So Google launched Google Print, its searchable book database, much to the chagrin evidently of anybody who works in the publishing industry. I'm going to leave legality of the venture, which is certainly questionable, to people way smarter than I to debate (Here's a great Pro-Google argument, with some solid Anti-Google arguments in the comments. Go crazy).
I would just like to say, for the record, in my professional opinion, that Google Print is super cool.
Here's what I want, though: There needs to be some way to tie relevancy to the search based on the recognition or popularity of the source. Say, for example, you remember a snippet of poetry that begins with "I think that I shall never see" and type it into Google to find it in print. Here are the first five results you'll get in order:
- Page 132 of Dangerous Liasons - "When I think that I shall never see Danceny again I could die."
- Encarta Book of Quotations - Quotes two lines of the Joyce Kilmer Poem "I think that I shall never see; a poem as lovely as a tree."

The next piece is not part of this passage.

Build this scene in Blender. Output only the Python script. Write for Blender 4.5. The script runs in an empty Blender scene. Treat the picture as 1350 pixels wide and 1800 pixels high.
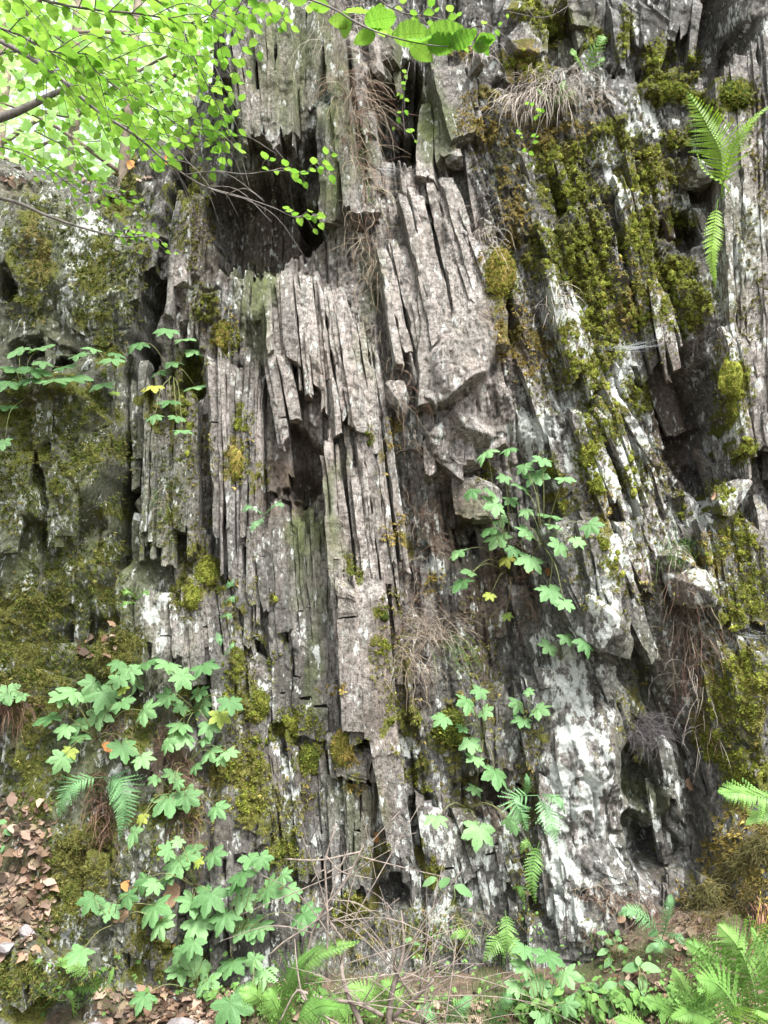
import bpy, math, random, time
import numpy as np
from mathutils import Vector, Matrix, Quaternion, Euler
T0 = time.time()
random.seed(7)
RNG = np.random.default_rng(11)
scene = bpy.context.scene
COL = scene.collection

# ------------------------------------------------------------------ camera, sky, sun, exposure
CAMY, CAMZ, PITCH, F = -3.2, 1.5, math.radians(8), 1447.0
cam = bpy.data.cameras.new('camera')
cam.sensor_fit = 'HORIZONTAL'; cam.sensor_width = 36; cam.lens = 36*F/1350
cam.clip_start = 0.05; cam.clip_end = 200
camo = bpy.data.objects.new('camera', cam); COL.objects.link(camo)
camo.location = (0, CAMY, CAMZ); camo.rotation_euler = (math.pi/2+PITCH, 0, 0)
scene.camera = camo
scene.view_settings.view_transform = 'Standard'
scene.view_settings.look = 'None'
scene.view_settings.gamma = 1
scene.view_settings.use_curve_mapping = False
scene.view_settings.exposure = 1.98
SUN_EL, SUN_AZ = math.radians(58), math.radians(-152)      # light from above, over the right shoulder
w = bpy.data.worlds.new('World'); scene.world = w; w.use_nodes = True
nt = w.node_tree; nt.nodes.clear()
sky = nt.nodes.new('ShaderNodeTexSky'); sky.sky_type = 'NISHITA'; sky.sun_disc = False
sky.sun_elevation = SUN_EL
sky.air_density = 1.0; sky.dust_density = 3.0; sky.ozone_density = 1.0
hs = nt.nodes.new('ShaderNodeHueSaturation'); hs.inputs['Saturation'].default_value = 0.25
bg = nt.nodes.new('ShaderNodeBackground'); bg.inputs[1].default_value = 0.135
out = nt.nodes.new('ShaderNodeOutputWorld')
nt.links.new(sky.outputs[0], hs.inputs['Color']); nt.links.new(hs.outputs[0], bg.inputs[0]); nt.links.new(bg.outputs[0], out.inputs[0])
sl = bpy.data.lights.new('sun', 'SUN'); sl.energy = 2.7; sl.angle = math.radians(24); sl.color = (1, 0.98, 0.96)
so = bpy.data.objects.new('sun', sl); COL.objects.link(so)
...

- Page 125 of The Man I Might Become: Gay Men Write About Their Fathers - "I think that I shall never see / a boy as lovely as S.T."
- Page 75 of A Great Plains Reader, excerpting The Rites of Autumn - "I had rewritten Joyce Kilmer's line in my mind. 'I think that I shall never see, the other side of a tree.' "

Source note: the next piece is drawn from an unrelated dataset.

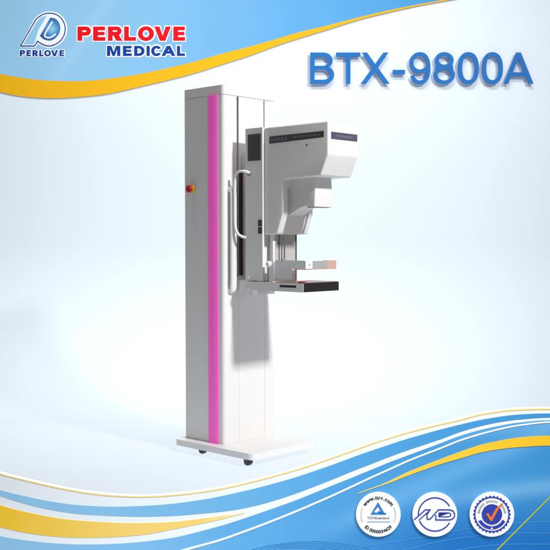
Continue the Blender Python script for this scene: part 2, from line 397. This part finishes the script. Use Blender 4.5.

- Page 66 of Pop Art: A Critical History - "There is an Ogden Nash quatrain that I feel is apposite: I think that I shall never see / a billboard lovely as a tree."

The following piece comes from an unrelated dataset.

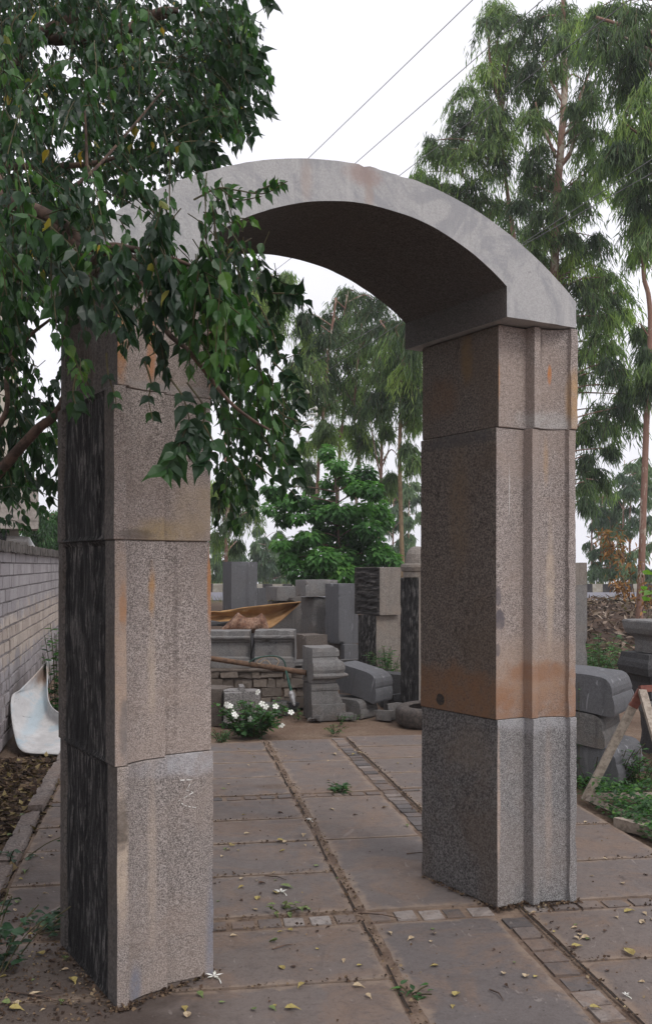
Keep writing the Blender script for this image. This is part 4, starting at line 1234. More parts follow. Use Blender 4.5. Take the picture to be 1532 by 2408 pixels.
bar((0, 0, 0), apex.lerp(Vector((0, 0, 0)), .06), .056, .035, M_tpaint, 'leg')
bar(apex.lerp(Vector((0, 0, 0)), .15), apex + Vector((.004, -.003, 0)), .060, .039, M_tred, 'leg_top')
legB = Vector((gd(1612, 1985).x, gd(1612, 1985).y, 0)) - f0
bar(legB, apex + Vector((0, -.025, 0)), .052, .032, M_tpaint, 'leg')
bar(apex + Vector((-.01, .0, .012)), apex + Vector((1.1, .15, .02)), .045, .04, M_tred, 'ridge_bar')
bar((0, .0, .03), Vector((gd(1640, 1880).x, gd(1640, 1880).y, .03)) - f0, .04, .05, M_tpaint, 'base_rail')
bar((.02, -.03, .015), legB + Vector((0, 0, .015)), .045, .045, M_tpaint, 'base_rail')
apx2 = apex + Vector((1.1, .15, 0))
bar(apx2 + Vector((-.3, .1, -apx2.z)), apx2, .052, .032, M_tpaint, 'leg')
o = stone_box('edging_stone', (.9, .06, .07), [M_tpaint], gd(1490, 1966) + Vector((.22, -.12, -.02)), R(-56), 120, .05, amount=.004); tag(o, 'narrow pale edging bar lying in the weeds along the right side of the paving', 'edging')

# ================================================================== TREES
M_bark = plain('brown_bark', (.13, .085, .065), (.06, .042, .034), 18, .9, .5)
s = NT('eucalyptus_bark')
g = s.noise(5, 5, .7, s.scaled((1, 1, .35)), .8); g2 = s.noise(25, 4, .7)
c = s.mix(s.ramp(g, .52, .58), (.25, .145, .11), (.46, .40, .33))
c = s.mix(s.math('MULTIPLY', s.ramp(g2, .5, .7), .4), c, (.12, .08, .06))
M_eucbark = s.finish(c, .85, g2, .3, .005)
M_polebark = plain('pale_trunk', (.26, .19, .115), (.17, .115, .07), 6, .8, .2)
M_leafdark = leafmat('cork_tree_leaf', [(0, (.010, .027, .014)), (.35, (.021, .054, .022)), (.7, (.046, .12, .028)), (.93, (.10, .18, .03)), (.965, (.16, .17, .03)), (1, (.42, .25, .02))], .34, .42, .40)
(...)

Sure, number 2 is close, but you have to go to the 9th selection on Google's list to get the full poem by Joyce Kilmer. And I am perhaps making an assumption here, but it is my firm belief that most people are not thinking of page 132 of Dangerous Liaisons when there hear the line "I think that I shall never see."
Give the searchers some way to vote on relevancy after the sought after text has been located. Have those votes factored into future search results. This is a beta, and I'd be more than willing to help seed the votes in exchange for access to this much fantastic information.